I'm missing a :despair:
emoji...
:sob:
well, that's a bit different
Anyway, Emilio has been warning us about this for so long. I'd actually be pretty happy if it was solved in 8.16 once and for all.
@Michael Soegtrop I would just document the problem, that is serapi + elpi don't work (the only use case is running alectryon on code using elpi). In this case, use the platform scripts to pick a different compiler. Maybe we need a flag to stick to 4.07.1.
I would keep the default to be what we used so far, and consider 4.07 a way to work around a known issue.
The only hard constraint is to not drop 4.07 yet (from the compilers Coq supports)
OCaml-version-while, till a couple of weeks ago all these version were busted on the latest glibc/Ubuntu stable, I’m not sure the OCaml patch was backported yet…
indeed — @Michael Soegtrop you’ll need to backport https://github.com/ocaml/opam-repository/pull/19855 if you want to support 21.10, _or_ mark it as unsupported.

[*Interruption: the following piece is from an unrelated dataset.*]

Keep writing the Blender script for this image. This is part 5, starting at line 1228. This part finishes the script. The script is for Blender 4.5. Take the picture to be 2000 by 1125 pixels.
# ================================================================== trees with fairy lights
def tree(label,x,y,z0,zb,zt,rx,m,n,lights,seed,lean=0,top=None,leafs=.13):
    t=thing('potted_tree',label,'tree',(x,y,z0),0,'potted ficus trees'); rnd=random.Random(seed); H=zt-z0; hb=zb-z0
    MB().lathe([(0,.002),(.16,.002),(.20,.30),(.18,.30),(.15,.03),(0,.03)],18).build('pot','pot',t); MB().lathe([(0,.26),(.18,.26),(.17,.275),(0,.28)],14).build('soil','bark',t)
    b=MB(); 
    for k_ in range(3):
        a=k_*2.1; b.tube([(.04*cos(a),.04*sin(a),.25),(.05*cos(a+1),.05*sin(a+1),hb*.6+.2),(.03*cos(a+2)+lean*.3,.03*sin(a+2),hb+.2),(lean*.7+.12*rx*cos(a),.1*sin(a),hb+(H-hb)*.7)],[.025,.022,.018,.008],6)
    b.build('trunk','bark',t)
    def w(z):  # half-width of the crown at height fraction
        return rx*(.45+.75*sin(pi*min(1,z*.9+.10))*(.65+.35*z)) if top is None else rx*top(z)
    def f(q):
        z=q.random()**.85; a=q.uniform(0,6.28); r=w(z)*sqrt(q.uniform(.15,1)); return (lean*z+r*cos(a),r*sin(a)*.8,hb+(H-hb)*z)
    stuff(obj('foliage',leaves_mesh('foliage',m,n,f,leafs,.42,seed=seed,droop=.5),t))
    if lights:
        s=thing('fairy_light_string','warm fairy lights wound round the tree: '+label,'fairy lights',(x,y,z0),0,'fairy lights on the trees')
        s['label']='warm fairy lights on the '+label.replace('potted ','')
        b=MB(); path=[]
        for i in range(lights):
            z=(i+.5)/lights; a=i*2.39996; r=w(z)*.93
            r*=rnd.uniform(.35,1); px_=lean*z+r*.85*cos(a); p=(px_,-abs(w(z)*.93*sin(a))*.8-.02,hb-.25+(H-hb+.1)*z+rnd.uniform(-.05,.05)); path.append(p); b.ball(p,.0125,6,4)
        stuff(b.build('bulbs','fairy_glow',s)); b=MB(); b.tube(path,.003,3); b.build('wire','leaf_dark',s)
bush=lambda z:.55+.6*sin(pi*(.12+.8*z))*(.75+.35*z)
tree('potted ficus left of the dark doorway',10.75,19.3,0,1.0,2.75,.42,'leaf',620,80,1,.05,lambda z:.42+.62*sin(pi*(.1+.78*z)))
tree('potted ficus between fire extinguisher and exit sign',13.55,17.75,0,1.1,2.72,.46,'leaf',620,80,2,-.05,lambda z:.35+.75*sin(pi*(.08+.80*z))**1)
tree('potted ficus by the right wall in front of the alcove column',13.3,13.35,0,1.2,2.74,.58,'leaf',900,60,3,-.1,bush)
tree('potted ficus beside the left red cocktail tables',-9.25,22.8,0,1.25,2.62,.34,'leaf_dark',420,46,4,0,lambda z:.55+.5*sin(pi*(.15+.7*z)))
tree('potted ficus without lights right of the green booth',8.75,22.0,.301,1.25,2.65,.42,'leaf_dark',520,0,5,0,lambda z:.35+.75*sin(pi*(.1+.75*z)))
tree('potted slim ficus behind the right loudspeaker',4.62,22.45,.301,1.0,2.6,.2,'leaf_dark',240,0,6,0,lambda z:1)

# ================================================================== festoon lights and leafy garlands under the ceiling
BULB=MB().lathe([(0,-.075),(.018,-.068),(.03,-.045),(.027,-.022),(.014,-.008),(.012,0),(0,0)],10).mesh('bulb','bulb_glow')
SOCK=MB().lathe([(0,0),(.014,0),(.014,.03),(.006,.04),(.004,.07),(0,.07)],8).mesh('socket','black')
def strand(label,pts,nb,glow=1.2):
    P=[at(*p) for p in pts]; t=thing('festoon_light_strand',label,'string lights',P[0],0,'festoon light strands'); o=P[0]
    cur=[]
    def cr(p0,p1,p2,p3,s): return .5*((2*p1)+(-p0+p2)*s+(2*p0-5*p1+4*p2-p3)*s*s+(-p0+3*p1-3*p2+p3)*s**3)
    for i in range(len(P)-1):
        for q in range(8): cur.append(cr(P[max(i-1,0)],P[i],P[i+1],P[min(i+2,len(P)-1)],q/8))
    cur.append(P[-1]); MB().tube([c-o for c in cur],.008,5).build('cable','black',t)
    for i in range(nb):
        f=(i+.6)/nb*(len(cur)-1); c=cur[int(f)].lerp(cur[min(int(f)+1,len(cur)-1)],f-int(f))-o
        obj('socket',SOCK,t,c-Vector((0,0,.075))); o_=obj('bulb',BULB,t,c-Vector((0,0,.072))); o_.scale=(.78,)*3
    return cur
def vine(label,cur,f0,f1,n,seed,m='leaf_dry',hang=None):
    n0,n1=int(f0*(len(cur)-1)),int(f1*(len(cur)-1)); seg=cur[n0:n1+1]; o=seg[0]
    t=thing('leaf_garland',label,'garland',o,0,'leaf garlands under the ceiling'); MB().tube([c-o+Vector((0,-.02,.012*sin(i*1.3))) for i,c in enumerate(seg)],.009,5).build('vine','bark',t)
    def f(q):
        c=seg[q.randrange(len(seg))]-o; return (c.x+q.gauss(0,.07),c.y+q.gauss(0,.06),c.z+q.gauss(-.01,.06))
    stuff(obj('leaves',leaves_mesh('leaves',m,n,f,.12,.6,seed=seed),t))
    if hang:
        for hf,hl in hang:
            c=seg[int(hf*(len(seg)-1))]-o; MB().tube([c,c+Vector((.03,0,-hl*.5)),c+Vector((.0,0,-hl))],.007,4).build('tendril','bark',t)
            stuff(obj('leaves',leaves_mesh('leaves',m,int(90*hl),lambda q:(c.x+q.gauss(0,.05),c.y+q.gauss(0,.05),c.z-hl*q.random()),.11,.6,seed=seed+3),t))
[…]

this argues for sticking to 4.10 + backport (or to an even later OCaml if it works?), because “compile on the latest Ubuntu” is probably much more important than “support this plugin combo”. The MR claims plans to backport to 4.09 and earlier, but says that’s harder, and progress seems slow (it’s also tons of work!)
So I would say the conclusion is that the platforms script should have a flag to ask advanced questions, one of which would be the OCaml version and we should test if everything compiles with 4.07.1 in CI (I would do it only on Ubuntu then).